Oil rolling through Afghanistan? In whose dreams?
Again, the source of the misconception - and it is a very widely held misconception - is a failure to understand the very limited scale of the Afghan pipeline proposal.
To put it bluntly, TAPI's influence on the US economy or US employment would be close to nil. If it were to be built by Unocal, as originally proposed, their stock might have bumped a few points and they might have had a few more domestic hires (you can bet most of the work would be subcontracted). I don't know that any US company is interested at present.
TAPI is designed to carry natural gas, not oil. Specifically, it's meant to carry 27 bcm/year of natural gas. 2 bcm/year would go to Afghanistan, 12.5 to Pakistan, 12.5 to India. The line might eventually be expanded to 33 bcm/year.
There has never been any suggestion that TAPI output would be reexported to China, the US, or the west. Given that Pakistan and India are gas importers and TAPI would not even come close to meeting their needs, there would be little to no sense in them building export terminals and buying or hiring LPG tankers to export gas they need for themselves.
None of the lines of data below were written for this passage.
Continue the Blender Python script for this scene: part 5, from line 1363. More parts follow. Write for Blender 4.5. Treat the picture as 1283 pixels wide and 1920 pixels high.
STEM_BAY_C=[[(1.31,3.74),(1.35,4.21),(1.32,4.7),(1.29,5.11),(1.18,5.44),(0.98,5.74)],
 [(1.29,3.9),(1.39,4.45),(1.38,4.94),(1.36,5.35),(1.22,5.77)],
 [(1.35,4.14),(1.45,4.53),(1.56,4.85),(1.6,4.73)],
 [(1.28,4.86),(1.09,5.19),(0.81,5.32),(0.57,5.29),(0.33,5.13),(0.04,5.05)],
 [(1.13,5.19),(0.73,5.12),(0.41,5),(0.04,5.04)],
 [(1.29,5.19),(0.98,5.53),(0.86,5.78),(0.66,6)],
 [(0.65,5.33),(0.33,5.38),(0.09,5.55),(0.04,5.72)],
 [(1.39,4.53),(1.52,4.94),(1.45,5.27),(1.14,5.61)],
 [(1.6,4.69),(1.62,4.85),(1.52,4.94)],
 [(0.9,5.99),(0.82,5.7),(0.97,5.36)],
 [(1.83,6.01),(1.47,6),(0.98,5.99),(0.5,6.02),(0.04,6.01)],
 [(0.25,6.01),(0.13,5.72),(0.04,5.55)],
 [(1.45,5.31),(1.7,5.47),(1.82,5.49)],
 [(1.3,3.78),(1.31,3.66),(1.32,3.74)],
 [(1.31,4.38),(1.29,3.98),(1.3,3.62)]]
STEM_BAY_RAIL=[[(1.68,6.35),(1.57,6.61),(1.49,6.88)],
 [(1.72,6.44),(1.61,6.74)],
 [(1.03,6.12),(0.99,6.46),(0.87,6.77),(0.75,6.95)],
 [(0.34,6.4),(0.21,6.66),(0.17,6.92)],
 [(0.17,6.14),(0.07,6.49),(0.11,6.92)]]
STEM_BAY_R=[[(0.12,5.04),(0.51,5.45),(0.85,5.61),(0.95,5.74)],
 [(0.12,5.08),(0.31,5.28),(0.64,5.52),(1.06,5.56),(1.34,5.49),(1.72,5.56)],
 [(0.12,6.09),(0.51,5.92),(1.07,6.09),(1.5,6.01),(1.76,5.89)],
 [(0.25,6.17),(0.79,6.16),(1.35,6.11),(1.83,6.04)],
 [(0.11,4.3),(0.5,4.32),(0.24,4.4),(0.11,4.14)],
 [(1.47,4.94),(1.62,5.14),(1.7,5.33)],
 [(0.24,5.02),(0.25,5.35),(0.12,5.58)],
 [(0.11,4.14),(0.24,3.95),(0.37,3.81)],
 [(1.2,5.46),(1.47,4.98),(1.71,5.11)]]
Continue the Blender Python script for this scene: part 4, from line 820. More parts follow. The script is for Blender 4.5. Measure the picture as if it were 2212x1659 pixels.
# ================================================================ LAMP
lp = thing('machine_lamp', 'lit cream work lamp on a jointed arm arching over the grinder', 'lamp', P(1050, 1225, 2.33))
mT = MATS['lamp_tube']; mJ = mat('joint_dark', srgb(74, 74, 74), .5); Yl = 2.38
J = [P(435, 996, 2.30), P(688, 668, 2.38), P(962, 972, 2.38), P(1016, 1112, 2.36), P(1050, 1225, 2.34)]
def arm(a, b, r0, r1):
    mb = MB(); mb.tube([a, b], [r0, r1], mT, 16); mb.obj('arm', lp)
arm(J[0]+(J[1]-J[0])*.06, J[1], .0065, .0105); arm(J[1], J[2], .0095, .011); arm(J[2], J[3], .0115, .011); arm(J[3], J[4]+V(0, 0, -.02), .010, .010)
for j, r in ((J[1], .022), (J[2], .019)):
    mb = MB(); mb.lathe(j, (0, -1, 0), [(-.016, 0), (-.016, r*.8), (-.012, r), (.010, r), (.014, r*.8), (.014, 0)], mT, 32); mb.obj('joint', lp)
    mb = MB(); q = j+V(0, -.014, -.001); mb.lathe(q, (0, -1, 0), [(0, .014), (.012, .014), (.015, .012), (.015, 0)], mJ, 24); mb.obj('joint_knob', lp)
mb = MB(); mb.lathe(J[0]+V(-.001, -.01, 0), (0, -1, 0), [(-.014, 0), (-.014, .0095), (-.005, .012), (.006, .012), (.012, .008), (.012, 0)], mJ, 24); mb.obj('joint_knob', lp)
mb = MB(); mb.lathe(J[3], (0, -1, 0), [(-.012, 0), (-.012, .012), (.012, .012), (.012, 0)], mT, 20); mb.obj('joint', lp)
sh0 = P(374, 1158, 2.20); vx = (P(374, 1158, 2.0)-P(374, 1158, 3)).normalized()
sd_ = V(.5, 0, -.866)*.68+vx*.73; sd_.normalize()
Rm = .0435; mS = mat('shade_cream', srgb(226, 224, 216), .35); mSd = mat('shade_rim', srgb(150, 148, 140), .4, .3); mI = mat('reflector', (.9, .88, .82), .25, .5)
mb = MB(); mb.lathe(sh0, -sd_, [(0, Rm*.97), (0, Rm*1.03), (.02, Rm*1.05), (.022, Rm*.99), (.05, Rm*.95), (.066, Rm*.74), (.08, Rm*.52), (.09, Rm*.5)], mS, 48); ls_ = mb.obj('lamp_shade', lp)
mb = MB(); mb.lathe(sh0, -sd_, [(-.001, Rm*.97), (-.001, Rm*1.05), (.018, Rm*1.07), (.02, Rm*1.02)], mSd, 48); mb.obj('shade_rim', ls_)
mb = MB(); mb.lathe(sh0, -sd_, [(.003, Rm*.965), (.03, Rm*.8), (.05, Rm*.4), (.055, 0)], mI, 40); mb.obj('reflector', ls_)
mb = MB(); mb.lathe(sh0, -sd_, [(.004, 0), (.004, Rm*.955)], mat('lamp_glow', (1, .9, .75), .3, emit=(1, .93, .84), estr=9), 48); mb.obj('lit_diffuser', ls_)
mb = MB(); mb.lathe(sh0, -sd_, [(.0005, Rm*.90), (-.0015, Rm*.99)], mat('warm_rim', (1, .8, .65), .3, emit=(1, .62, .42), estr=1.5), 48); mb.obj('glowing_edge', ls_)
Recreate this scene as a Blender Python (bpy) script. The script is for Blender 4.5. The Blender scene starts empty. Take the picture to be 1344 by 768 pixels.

I don't know of any active proposal to pipe oil through Afghanistan. Unocal floated the idea in the late 90s but it never even got to a serious planning stage. Even if the idea were revived the logical market would be Pakistan and India, which would not require tanker transit on top of the pipeline transit.
Compare those capacity figures with gas consumption in Pakistan and India, and you quickly see that those states will consume the output, none will go on to China and the West. To some extent that will relieve demand on ME supply, but there's a bit of a gas glut at the moment anyway and impact on the US would really be pretty negligible.
From the supply side, look at the total proposed capacity of TAPI and compare to the total output of Caspian producers. You see right away that TAPI will not displace the Russian and Chinese grids and is not meant to: it's just one among many conduits, and by no means the largest or most significant.
Look at the full list of pipeline projects aimed at getting Caspian oil and gas to market, many of them with greater capacity than TAPI and in a much more advanced stage of construction. That provides perspective: TAPI would be one small part of the Caspian export picture. Not a game-changer or a strategic revolution, far from it.
Looking at the pipelines currently existing, under construction, and planned, it's pretty clear that the Caspian states are diversifying. Their primary routes are to China, through Russia to Europe, and through Azerbaijan, Georgia, and Turkey to Europe. All of those are existing routes with oil and gas now flowing and substantial upgrades in progress and planned. If TAPI is ever built it would supplement that system but it would not in any way replace it. No revolution or power shift in the picture.
The impact of TAPI is hugely overrated by those looking for an "all about oil" explanation for Afghanistan. It's just not that big or important. It would provide some steady revenue to Afghanistan... not a lot but in Afghanistan anything is a lot. It would provide some gas supply to India and Pakistan. It would provide an additional export outlet for some of Turkmenistan's gas. As such it's a potentially viable project if security improves, but it would have zero impact on the US or China and it would not mark anything remotely resembling a strategic shift.
The US would not control the output under any proposed scenario, and there is nothing in the project to suggest "control" of Caspian oil and gas supplies.
It's just not that big a deal, nowhere nearly big enough for anyone to consider going to war over. Even the most casual assessment of costs and benefits would show that to be utterly pointless.